Malaysia

BN policies, not lazy Malaysians, causing unemployment, says DAP

The government's policies which have led to low salaries for jobs under the "3D" category – difficult, dirty and dangerous – have been cited by DAP as the reason why Malaysians shun such jobs.

In disagreeing Deputy Finance Minister Datuk Ahmad Maslan's "lazy Malaysians" excuse for country's unemployment rate, DAP secretary-general Lim Guan Eng said Barisan Nasional has failed to implement robust and pro-active labour policies to improve pay, productivity and work conditions for locals, but instead resorted to importing foreign workers.

"How can there be pride in work when it is lowly paid and placed on the same level as unskilled foreign migrant workers?

"It is no surprise that a declining economy coupled with price hikes in sugar, petrol, power tariffs and highway tolls have caused both financial hardships to working Malaysians and caused Malaysia's unemployment to climb up from 2.8% in June 2013 to 3.4% ," the Penang Chief Minister said in a statement.

Lim remarked that in the past, Putrajaya was blamed for unemployment, but now it was the government blaming the unemployed.

"Is being unemployed now considered a wrong by the BN government? Ahmad should withdraw and apologise for such insensitive remarks to show his respect for the 484,600 unemployed workers and focus on creating higher paying jobs," he said.

He said the influx of foreign workers was because locals shunned low paying jobs classified as "3D".

The Department of Statistics Malaysia said unemployment rate is at 3.4% as at November last year, or 484,600 of the 14.2 million of the country's total labour force.

Lim even though there were 2.1 million registered foreign workers in Malaysia, the number of illegal immigrants could be double that number.

He then suggested that foreign remittances by foreign workers, which amounted to RM20 billion in 2012, could further increase with the implementation of the minimum wage policy.

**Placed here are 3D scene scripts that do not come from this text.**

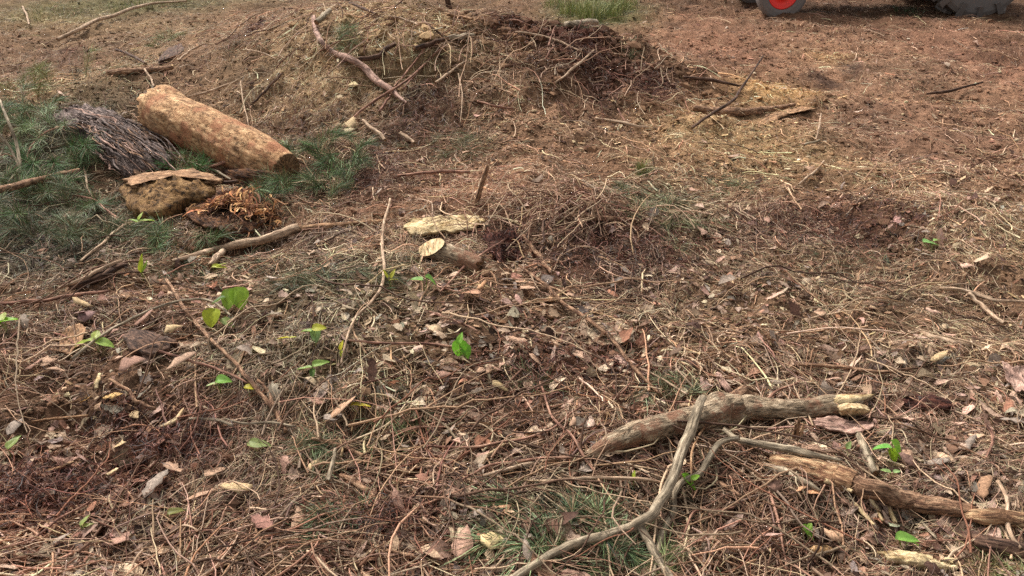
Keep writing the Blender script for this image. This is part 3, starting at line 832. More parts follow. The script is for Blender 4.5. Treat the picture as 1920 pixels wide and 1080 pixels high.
# --- the big ones
big = empty('fallen_log', at(400, 300)[0], 'thick ochre brown fallen log with rough earthy surface, upper left', 'log')
branch('log_body', [(298, 207), (350, 231), (405, 258), (460, 284), (500, 303), (536, 318)], [44, 48, 49, 48, 46, 30], M_CLAYLOG, parent=big, lift=0.85, S=56, n=100, rough=.075, jag=(.4, .15), cut=M_TANBARK, straight=.95, wob=.03, knots=((.02, 1.9, .5, .18), (.35, 2.6, .3, .06)))
branch('broken_end', [(425, 326), (470, 334), (520, 338)], [10, 22, 18], M_ROT, parent=big, lift=.6, S=24, n=24, rough=.35, jag=(.8, 1.2))
branch('fallen_branch', [(322, 489), (370, 478), (400, 470), (450, 459), (500, 447), (538, 434), (560, 428)], [3, 5, 7, 8, 9, 10, 9], M_PALEWOOD, 'pale brown fallen branch lying below the rotten orange wood', 'branch', lift=.9, S=18, n=50, knots=((.35, -1, .5, .3),))
branch('fallen_branch', [(555, 431), (600, 424), (650, 421), (722, 416)], [6, 6, 5, 4], M_TANBARK, 'dusty half buried branch running right from the pale fallen branch', 'branch', lift=.5, S=12)
branch('branch_stub', [(418, 470), (405, 484), (393, 499)], [6, 6, 5], M_PALEWOOD, 'short stub leaning below the pale fallen branch', 'branch', lift=.9)
branch('fallen_branch', [(-10, 358), (60, 341), (110, 329), (148, 320)], [7, 7, 6, 5], M_BROWNBARK, 'dark barked branch with pale broken tip entering at left edge', 'branch', lift=5, S=16, n=40, jag=(.3, .9), cut=M_PINKBARK)
branch('curved_branch', [(588, 33), (592, 55), (603, 78), (625, 98), (655, 109), (682, 126), (702, 150), (728, 165), (745, 180), (763, 193)], [5, 5, 5, 5, 6.5, 7, 7, 6, 4, 1.5], M_PINKBARK, 'long curved pale branch lying down the mound', 'branch', lift=1.6, S=16, n=70, rough=.1)
branch('branch_stub', [(594, 42), (606, 31), (618, 20)], [6, 6, 5], M_GREYWOOD, 'short grey stub at the top of the curved pale branch', 'branch', lift=3)
branch('arched_branch', [(108, 74), (145, 56), (180, 38), (212, 29), (250, 15), (290, 6), (350, 2)], [3.6, 3.6, 3.4, 3, 2.4, 1.6], M_PALEWOOD, 'long arching grey branch across the upper left corner', 'branch', lift=1.5, S=12, n=50)
branch('half_buried_log', [(203, 136), (235, 134), (275, 133), (325, 127)], [5, 6, 6, 4], M_BROWNBARK, 'small dark log half buried above the ochre log', 'log', lift=.6, S=16, n=30, rough=.2)
branch('half_buried_log', [(1296, 203), (1340, 208), (1380, 210), (1425, 207), (1490, 196)], [7, 8, 8, 7, 3], M_BROWNBARK, 'brown log half buried in the sandy open ground', 'log', lift=.5, S=18, n=40, rough=.15)
branch('leaning_stick', [(1430, 106), (1408, 140), (1386, 172), (1372, 190), (1330, 216), (1296, 240)], [1.8, 2, 2.6, 3, 3, 2.4], M_DARKWOOD, 'long dark stick leaning over the half buried log', 'stick', lift=6, S=8, n=40)
branch('dark_stick', [(1280, 144), (1330, 149), (1386, 161)], [2.5, 3.5, 2], M_DARKWOOD, 'straight dark stick left of the leaning stick', 'stick', lift=1.2)
def stake():
    P0, d = at(888, 390, 0.0); k = d/FPX
    P = np.array([P0+np.array([0, 0, -.02]), P0+np.array([13*k, .02, 34*k]), P0+np.array([27*k, .04, 78*k])])
    V, q, tr, fb, mi = log_geo(catmull(P, 20), np.linspace(5.2, 4, 20)*k, 12, .12, (.2, 1.0), 3)
    o = mesh_obj('upright_stick', V-P0, quads=q, tris=tr, fib=fb, mi=mi, mats=[M_BROWNBARK, M_TANBARK]); o.location = P0.tolist()
    tag(o, 'brown stick standing upright behind the yellow wood slab', 'stick')
stake()
branch('bare_stick', [(1072, 405), (1110, 408), (1150, 411), (1193, 414)], [4.5, 5.5, 5.5, 4.5], M_BROWNBARK, 'short straight bare stick lying alone in the middle distance', 'stick', lift=1.2, S=12, n=24)
# sawn log: body and slanting fresh cut
def sawn_log():
    A, d = at(808, 464, .075); B, _ = at(900, 500, .02)
    k = d/FPX; ax = (B-A)/np.linalg.norm(B-A)
    R = 23*k
    A0 = A-ax*R*2.2; n = 50; P = A0[None]+(B-A0)[None]*np.linspace(0, 1, n)[:, None]
    V, q, tr, fb, mi = log_geo(P, np.linspace(R, R*.75, n), 32, .05, (0, .6), 4)
    S = 32; nn = -ax*.62+np.array([0, -.42, .62]); nn /= np.linalg.norm(nn); org = A-np.array([0, 0, R])
    end = (V-A)@nn > 0
    V[end] -= ax[None]*(((V[end]-A)@nn)/np.dot(ax, nn))[:, None]
    o = mesh_obj('sawn_log', V-org, quads=q, tris=tr, fib=fb, mi=mi, mats=[M_GREYBARK, M_TANBARK]); o.location = org.tolist()
    tag(o, 'short sawn log showing a slanting yellow cut end', 'log')
    # the fresh face, 2 mm proud of the end
    ring = V[:S]; c = ring.mean(0); nrm = nn
    r2 = c+(ring-c)*.96+nrm*.003
    V2 = np.vstack([r2, c+(ring-c)*.5+nrm*.004, [c+nrm*.004]])
    i = np.arange(S); j = (i+1) % S
    q2 = np.vstack([np.stack([i, j, j+S, i+S], -1)]); t2 = np.stack([i+S, j+S, np.full(S, 2*S)], -1)
    mesh_obj('cut_face', V2-org, quads=q2, tris=t2, fib=(V2-c)[:, [0, 2, 1]], mats=[M_CUT], parent=o)
sawn_log()

def slab(name, outline, thick, mat, label, cat, lift=0.01, bumpy=.006, tilt=0.0, curl=0.0, group=None, parent=None, fdir=None, n=None, dome=0.0):
    """flat piece of wood or bark: outline in photo pixels on the ground, given thickness, roughened"""
    _seed[0] += 1; sd = _seed[0]
    W = np.array([at(px, py, lift+thick)[0] for px, py in outline])
    m = len(W); K = 14 if n is None else int(n*1.3)
    W2 = np.vstack([W, W[:1]])
    t = np.linspace(0, m, m*7+1)[:-1]
    ring = np.stack([np.interp(t, np.arange(m+1), W2[:, j]) for j in range(3)], 1)
    r = np.random.default_rng(sd)
    c = ring.mean(0); sz = np.linalg.norm(ring-c, axis=1).mean()
    ring = ring+(ring-c)*(0.10*fbm(t*2.2, t*0+sd, 1.0, 3, sd)+0.03*r.standard_normal(len(ring)))[:, None]
    rows = [c+(ring-c)*f for f in np.linspace(1, .12, K)]
    T = []
    for f, rw in zip(np.linspace(1, .12, K), rows):
        rw = rw.copy()
        base = Hs(c[0:1], c[1:2])[0]+lift+thick
        rw[:, 2] = 0.5*(rw[:, 2])+.5*base
        rw[:, 2] += bumpy*(fbm(rw[:, 0]+sd, rw[:, 1], 20, 4, sd)*1.6+fbm(rw[:, 0]+sd, rw[:, 1], 110, 2, sd)*.5) + thick*.35*(1-f**3) + curl*f*f + dome*math.sqrt(max(0, 1-f*f))
        T.append(rw)
    T.append(T[-1].mean(0)[None])
    n1 = len(ring)
    bot = T[0].copy(); bot[:, 2] -= thick; bot = c+(bot-c)*np.array([.97, .97, 1.0])
    under = bot.mean(0)[None]-np.array([[0, 0, thick*.3]])
    V = np.vstack(T+[bot, under])
    i = np.arange(n1); j = (i+1) % n1
    q = [np.stack([i+a*n1, j+a*n1, j+(a+1)*n1, i+(a+1)*n1], -1) for a in range(K-1)]
    ct = K*n1; b0 = ct+1
    q.append(np.stack([i+b0, j+b0, j, i], -1))
    q = np.vstack(q)
    tr = np.vstack([np.stack([i+(K-1)*n1, j+(K-1)*n1, np.full(n1, ct)], -1), np.stack([j+b0, i+b0, np.full(n1, b0+n1)], -1)])
    d = (ring[n1//2]-ring[0])
    if fdir is None:
        cc = ring-c; _, _, vt = np.linalg.svd(cc[:, :2]); d = vt[0]
    else: d = np.array(fdir, float)/np.linalg.norm(fdir)
    al = V[:, :2]@d; ac = V[:, :2]@np.array([-d[1], d[0]])
    fb = np.stack([ac, V[:, 2], al], 1)
    org = c.copy(); org[2] = Hs(c[0:1], c[1:2])[0]
    if parent is not None: org = np.array(parent.location)
    o = mesh_obj(name, V-org, quads=q, tris=tr, fib=fb, mats=[mat], parent=parent)
    if parent is None:
        o.location = org.tolist(); tag(o, label, cat, group)
    return o

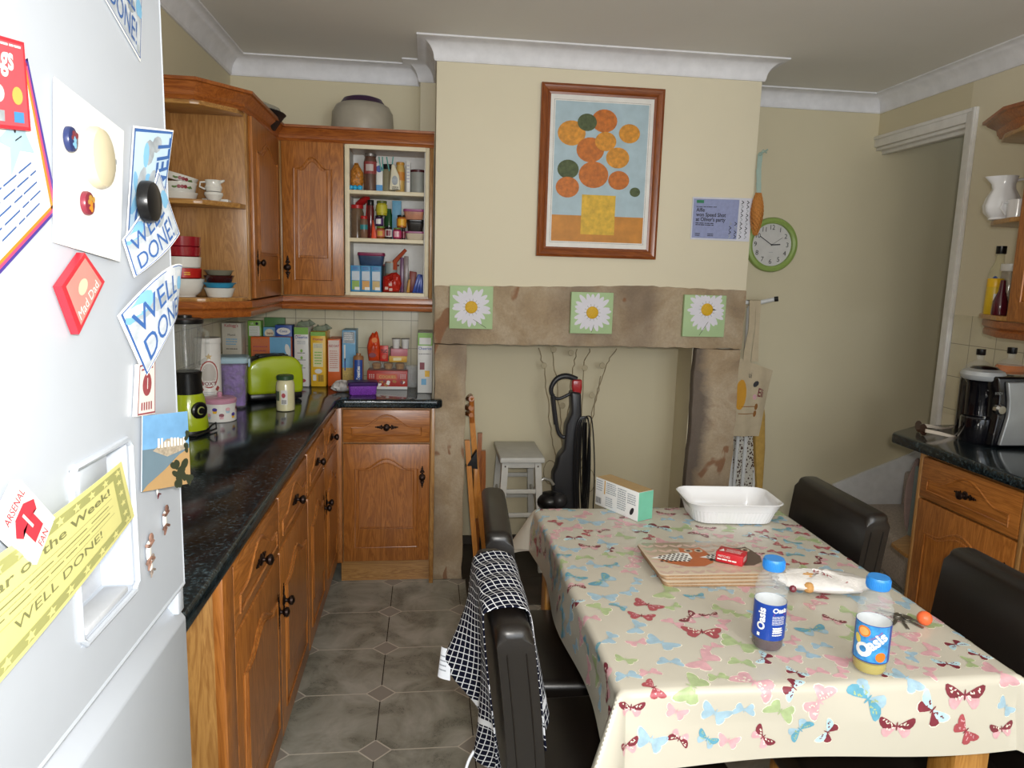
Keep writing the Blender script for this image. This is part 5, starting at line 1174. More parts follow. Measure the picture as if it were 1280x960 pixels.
def natb(m, W, w, h):
    m.rect(W, 0, 0, w, h*.33, mat('straw_print', '#b89d55', .5, var=.25, vs=120), .7); m.rect(W, 0, h*.33, w, h*.75, SB, .7); m.rect(W, .004, h*.77, w-.004, h-.008, GREYP, .8); m.rect(W, .008, h*.45, .016, h*.74, WH_, 1.2); m.rect(W, .010, h*.28, .016, h*.5, NB, 1.2); m.scrib(W, .01, h*.82, w-.012, h*.96, 4, WH_, 1.4)
carton('cereal_box', 'silver-topped box with blue sky and straw print beside the biscuit tube', 'box', -.424, -.358, 3.69, .14, WT, 1.195, SB, natb, group=GB)
def longb(m, W, w, h):
    m.rect(W, w*.47, 0, w, h, SB, .7); m.rect(W, .003, h*.1, w*.45, h-.008, mat('orange_back_print', '#bf6a3c', .5), .9); m.scrib(W, .01, h*.2, w*.42, h*.85, 8, RD, 1.4, .25)
    m.text(W, 'Top', w*.66, h*.3, .035, NB, 1.5, ang=math.pi/2, bold=.03); m.text(W, 'and go', w*.8, h*.3, .02, NB, 1.5, ang=math.pi/2); m.ell(W, w*.92, h*.75, .012, .03, WH_, 1.3, .2)
carton('cereal_box', 'large box on its side, orange and sky blue, behind the lime toaster', 'box', -.853, -.664, 3.62, .05, WT, 1.160, OG, longb, group=GB)
def kel(m, W, w, h):
    m.text(W, "Kellogg's", w*.5, h-.018, .014, RD, 1, align='c', maxw=w*.7, bold=.02); m.text(W, 'Muesli', w*.5, h-.06, .010, INK, 1, align='c'); m.scrib(W, w*.2, h-.105, w*.8, h-.07, 3, SB, 1, .4); m.scrib(W, w*.2, h-.125, w*.8, h-.118, 1, INK, 1); m.scrib(W, w*.25, .04, w*.78, h-.15, 8, mat('faint_print', '#b9b3a6', .5), 1)
carton('cereal_box', 'pale cereal box with red script under the wall cabinet, behind the fox tin', 'box', -.955, -.868, 3.50, .09, WT, 1.234, mat('off_white_card', '#b9b4a6', .45), kel, group=GB)
def grn(m, W, w, h): m.rect(W, .006, h-.075, w-.006, h-.025, WH_, .8); m.text(W, 'ok', w*.2, h-.018, .012, WH_, 1); m.ell(W, w*.7, h-.014, .007, .007, INK, 1); m.scrib(W, .01, h-.07, w-.012, h-.03, 5, LG, 1.2, .15)
carton('cereal_box', 'green box with a white panel behind the sideways orange and blue box', 'box', -.885, -.822, 3.70, .06, WT, 1.232, LG, grn, group=GB)
def fam(m, W, w, h): m.ell(W, w*.5, h-.03, w*.42, .018, WH_, .9); m.text(W, 'Coco', w*.5, h-.035, .012, NB, 1.4, align='c', bold=.03); blob_photo(m, W, [mat('cocoa_print', '#8a5a3c', .5), SKYP, WH_], .8, 6, 14, (.01, .03, w-.012, h-.07), .014)
carton('cereal_box', 'dark blue box with brown shapes between the sideways box and white box', 'box', -.748, -.668, 3.675, .085, WT, 1.215, NB, fam, group=GB)
def smb(m, W, w, h): m.ell(W, w*.5, h-.03, w*.4, .022, mat('cream_print2', '#d9cbb0', .5), .9, .2); m.text(W, 'bars', w*.3, h-.035, .012, mat('cocoa_print', '#8a5a3c', .5), 1.5, bold=.03)
carton('cereal_box', 'small bright blue box peeping out right of the green box', 'box', -.815, -.757, 3.72, .045, WT, 1.20, SB, smb, group=GB)
def ch2(m, W, w, h):
    m.rect(W, 0, h-.062, w, h, LG, .6); m.rect(W, .007, h-.056, w-.007, h-.024, WH_, 1); m.text(W, 'Cheerios', w*.5, h-.082, .014, NB, 1, align='c', maxw=w*.9, bold=.02); m.scrib(W, .004, h-.105, w-.006, h-.1, 1, INK, 1)
    m.rect(W, .01, .115, .033, .15, MRN, 1); m.rect(W, .035, .08, .058, .11, YL, 1); m.rect(W, .018, .04, .042, .07, SB, 1)
carton('cereal_box', 'narrow white cereal box with a green top standing alone by the stone lintel', 'box', -.043, .027, 3.50, .19, WT, 1.205, WH_, ch2, group=GB)
for x, y_, z, w_, l in ((-.72, 3.80, 1.245, .09, 'green carton behind the food boxes beneath the wall cabinet'),):
    carton('cereal_box', l, 'box', x-.1, x, y_-.03, .03, WT, z, mat('dull_green_card', '#4f7a45', .5), group=GB)
# jar
t = thing('sauce_jar', 'glass jar of pale cream sauce with a green lid on the worktop', 'jar', (-.582, 3.035, WT)); c = (-.582, 3.035, WT)
m = MB(); m.lathe([(.03, 0), (.036, .003), (.0375, .01), (.0375, .108), (.034, .122), (.031, .126), (.031, .132), (.0001, .132)], mat('creamy_sauce_in_glass', '#d3cda4', .1, coat=1, spec=.7), 32, c); W = Cyl(c, .0376, R(-100)); m.rect(W, -.040, .045, -.012, .085, mat('dark_green_label', '#55624c', .5), .3, 6, 1); m.rect(W, -.004, .03, .022, .09, WH_, .3, 5, 1); m.ell(W, .006, .068, .008, .01, RD, 1); m.bars(W, -.001, .032, .017, .05, INK, .8); m.build('jar_body', t)
m = MB(); m.lathe([(.033, .130), (.0345, .132), (.0345, .146), (.031, .149), (.0001, .149)], mat('dark_green_lid', '#2e4a2e', .35), 32, c); m.build('lid', t)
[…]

"The full implementation of the minimum wage policy (RM900 in peninsular Malaysia and RM800 in Sabah and Sarawak) this year affecting nearly 1.8 million workers, mostly migrant workers, as compared to 1.5 million workers last year will only cause the foreign remittances to rise to RM30 billon this year," he added.

He said the Malaysian Employers Federation (MEF) estimated that the increased labour cost of foreign workers in small and medium scale enterprises (SMEs) would  result in an increase in total costs for some SMEs by up to 10%.

He said the average increase in productivity by 2-3% per year would be insufficient to compensate for the increase in costs of 10%.

Lim said the impact from the minimum wage would come from higher overtime charges for foreign employees who work an average of four hours of overtime per day as well as on rest days and public holidays.

As such, DAP proposes that the minimum monthly wage be increased to RM 1,100, and a grace period of 5 years before the new wage is extended to foreigners.

"This will help to increase income for 14.2 million Malaysian workers and help economic growth by protecting Malaysian SMEs," he said, adding that pay rise for for locals can help them offset rising prices. – February 2, 2014.